Short problem: Check each line for the string "scene" and give only the count of lines that have it.

%%

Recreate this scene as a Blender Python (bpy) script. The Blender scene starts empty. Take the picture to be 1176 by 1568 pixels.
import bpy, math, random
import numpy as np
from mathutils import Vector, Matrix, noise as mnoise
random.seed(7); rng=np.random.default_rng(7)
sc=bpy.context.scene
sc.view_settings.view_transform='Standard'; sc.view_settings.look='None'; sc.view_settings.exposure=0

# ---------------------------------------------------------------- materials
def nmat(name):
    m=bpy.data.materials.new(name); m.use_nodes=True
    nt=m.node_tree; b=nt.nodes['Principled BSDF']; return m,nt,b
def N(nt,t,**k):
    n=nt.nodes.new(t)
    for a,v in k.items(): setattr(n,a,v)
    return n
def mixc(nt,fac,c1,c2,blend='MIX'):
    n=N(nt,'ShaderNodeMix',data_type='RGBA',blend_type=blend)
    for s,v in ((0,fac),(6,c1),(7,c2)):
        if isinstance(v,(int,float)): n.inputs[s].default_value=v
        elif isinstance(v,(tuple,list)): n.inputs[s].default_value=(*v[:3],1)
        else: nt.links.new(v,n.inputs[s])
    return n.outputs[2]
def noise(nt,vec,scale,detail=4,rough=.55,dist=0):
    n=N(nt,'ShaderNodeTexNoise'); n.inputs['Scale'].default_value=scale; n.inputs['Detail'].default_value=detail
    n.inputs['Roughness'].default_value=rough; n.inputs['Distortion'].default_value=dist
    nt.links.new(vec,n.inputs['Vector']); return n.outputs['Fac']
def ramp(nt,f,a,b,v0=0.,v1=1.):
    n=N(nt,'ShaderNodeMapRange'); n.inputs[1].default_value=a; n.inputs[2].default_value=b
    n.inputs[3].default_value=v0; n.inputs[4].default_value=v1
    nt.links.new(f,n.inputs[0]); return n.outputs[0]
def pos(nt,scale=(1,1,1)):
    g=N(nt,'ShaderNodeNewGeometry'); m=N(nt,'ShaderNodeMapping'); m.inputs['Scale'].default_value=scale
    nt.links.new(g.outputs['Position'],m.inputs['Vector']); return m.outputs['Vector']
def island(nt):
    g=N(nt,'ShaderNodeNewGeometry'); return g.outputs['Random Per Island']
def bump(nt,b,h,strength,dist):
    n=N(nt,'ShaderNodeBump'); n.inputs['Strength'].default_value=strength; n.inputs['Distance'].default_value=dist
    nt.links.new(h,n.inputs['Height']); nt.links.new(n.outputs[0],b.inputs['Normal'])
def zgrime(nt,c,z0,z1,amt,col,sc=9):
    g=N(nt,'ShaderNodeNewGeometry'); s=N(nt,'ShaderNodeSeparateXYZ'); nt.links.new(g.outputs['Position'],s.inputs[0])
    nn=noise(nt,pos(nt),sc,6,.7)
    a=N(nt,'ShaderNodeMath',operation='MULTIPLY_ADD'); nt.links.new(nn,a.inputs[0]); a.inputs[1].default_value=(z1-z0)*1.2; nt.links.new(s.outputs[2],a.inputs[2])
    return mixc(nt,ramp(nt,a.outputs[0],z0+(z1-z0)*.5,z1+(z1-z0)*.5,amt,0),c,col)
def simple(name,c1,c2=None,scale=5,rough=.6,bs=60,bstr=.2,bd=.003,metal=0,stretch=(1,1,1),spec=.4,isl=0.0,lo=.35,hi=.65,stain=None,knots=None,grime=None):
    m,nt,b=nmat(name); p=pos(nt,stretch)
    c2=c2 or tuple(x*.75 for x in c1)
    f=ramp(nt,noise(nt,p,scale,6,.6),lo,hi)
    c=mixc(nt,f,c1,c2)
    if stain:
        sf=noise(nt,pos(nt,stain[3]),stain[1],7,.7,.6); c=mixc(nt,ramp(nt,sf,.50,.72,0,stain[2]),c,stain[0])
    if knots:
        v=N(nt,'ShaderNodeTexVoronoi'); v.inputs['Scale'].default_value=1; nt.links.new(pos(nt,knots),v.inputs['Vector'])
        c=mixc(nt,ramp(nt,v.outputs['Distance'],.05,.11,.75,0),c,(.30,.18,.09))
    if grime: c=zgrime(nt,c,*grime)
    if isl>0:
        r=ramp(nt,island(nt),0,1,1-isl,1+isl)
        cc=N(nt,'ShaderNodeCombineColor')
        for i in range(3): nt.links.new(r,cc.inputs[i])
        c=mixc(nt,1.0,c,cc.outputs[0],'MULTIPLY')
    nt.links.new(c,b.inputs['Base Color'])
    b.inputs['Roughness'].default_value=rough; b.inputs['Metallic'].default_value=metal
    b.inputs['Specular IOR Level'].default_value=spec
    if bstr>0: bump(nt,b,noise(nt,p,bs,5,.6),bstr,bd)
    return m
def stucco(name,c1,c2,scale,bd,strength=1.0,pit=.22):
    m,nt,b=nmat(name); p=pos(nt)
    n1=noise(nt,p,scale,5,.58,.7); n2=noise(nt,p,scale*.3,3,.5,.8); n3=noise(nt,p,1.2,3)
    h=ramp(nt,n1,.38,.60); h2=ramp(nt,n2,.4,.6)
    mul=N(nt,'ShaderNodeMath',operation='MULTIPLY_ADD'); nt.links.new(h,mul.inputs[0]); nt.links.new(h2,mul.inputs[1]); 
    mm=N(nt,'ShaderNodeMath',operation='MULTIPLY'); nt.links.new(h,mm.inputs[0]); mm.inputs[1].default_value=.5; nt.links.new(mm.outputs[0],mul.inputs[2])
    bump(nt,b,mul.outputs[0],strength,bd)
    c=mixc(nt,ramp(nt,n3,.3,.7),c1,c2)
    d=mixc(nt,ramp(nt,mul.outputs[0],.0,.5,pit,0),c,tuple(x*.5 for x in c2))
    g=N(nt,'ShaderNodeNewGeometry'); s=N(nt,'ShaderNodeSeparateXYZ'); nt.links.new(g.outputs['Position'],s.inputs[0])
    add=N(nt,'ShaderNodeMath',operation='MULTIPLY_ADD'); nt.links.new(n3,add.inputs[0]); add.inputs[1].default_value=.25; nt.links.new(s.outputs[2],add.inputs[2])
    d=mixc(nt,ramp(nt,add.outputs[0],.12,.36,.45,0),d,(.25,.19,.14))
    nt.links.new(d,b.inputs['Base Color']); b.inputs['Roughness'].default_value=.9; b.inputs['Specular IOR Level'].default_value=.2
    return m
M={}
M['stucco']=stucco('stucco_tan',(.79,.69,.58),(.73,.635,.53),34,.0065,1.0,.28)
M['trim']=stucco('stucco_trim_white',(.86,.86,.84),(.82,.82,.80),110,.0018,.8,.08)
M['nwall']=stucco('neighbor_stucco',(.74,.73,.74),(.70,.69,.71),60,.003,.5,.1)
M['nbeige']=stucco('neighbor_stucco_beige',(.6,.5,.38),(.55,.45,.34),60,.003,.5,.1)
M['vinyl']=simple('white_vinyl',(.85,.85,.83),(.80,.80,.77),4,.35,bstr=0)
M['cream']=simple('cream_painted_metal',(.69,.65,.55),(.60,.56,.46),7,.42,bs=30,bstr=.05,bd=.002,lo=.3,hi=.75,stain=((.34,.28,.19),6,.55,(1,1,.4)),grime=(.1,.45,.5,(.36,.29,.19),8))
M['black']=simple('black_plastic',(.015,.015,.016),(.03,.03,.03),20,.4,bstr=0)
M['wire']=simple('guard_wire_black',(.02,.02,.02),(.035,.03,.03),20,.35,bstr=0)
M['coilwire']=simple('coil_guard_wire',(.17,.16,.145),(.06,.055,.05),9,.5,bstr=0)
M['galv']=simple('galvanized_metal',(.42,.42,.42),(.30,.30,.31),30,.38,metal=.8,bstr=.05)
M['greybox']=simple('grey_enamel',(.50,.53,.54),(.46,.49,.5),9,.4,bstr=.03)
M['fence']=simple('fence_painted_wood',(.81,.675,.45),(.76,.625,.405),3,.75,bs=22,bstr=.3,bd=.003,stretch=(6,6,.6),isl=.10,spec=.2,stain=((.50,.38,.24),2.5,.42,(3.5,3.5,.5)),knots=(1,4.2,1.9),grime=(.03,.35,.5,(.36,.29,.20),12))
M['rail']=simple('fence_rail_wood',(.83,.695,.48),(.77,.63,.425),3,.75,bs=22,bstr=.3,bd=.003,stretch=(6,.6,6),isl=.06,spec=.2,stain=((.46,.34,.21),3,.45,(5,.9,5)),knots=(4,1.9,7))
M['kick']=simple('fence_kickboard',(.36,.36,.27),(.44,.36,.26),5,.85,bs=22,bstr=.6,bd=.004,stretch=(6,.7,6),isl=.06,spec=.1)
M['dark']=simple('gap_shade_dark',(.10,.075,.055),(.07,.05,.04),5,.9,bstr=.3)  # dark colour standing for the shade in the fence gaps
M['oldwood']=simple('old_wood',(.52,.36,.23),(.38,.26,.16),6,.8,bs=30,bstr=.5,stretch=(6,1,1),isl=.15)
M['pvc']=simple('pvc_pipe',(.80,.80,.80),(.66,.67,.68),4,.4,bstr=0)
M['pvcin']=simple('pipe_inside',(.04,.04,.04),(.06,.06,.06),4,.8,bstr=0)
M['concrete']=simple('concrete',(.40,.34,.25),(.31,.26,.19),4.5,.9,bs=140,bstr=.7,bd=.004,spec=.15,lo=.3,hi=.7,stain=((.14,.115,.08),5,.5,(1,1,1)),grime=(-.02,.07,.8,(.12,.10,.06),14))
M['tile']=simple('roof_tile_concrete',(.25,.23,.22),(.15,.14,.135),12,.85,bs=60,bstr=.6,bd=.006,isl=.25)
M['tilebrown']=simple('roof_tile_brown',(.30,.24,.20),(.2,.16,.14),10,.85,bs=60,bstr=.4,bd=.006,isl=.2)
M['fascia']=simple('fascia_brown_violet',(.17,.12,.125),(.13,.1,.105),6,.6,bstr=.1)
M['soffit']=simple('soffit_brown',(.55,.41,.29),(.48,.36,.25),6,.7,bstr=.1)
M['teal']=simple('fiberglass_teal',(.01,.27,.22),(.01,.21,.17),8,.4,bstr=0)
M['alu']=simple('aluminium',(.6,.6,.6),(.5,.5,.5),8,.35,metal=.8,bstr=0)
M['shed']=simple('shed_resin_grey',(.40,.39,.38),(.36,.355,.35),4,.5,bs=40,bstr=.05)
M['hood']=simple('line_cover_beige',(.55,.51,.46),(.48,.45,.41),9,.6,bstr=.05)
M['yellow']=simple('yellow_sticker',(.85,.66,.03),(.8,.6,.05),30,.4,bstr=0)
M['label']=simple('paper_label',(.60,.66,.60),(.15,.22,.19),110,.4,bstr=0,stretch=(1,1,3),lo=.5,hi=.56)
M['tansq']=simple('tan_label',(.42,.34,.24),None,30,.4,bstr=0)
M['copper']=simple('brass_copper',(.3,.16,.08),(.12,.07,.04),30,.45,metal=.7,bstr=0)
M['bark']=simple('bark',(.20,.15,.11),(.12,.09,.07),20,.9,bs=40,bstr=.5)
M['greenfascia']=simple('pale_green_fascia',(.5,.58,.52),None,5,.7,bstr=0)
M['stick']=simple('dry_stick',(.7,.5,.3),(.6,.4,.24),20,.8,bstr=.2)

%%

Output for this exercise: 2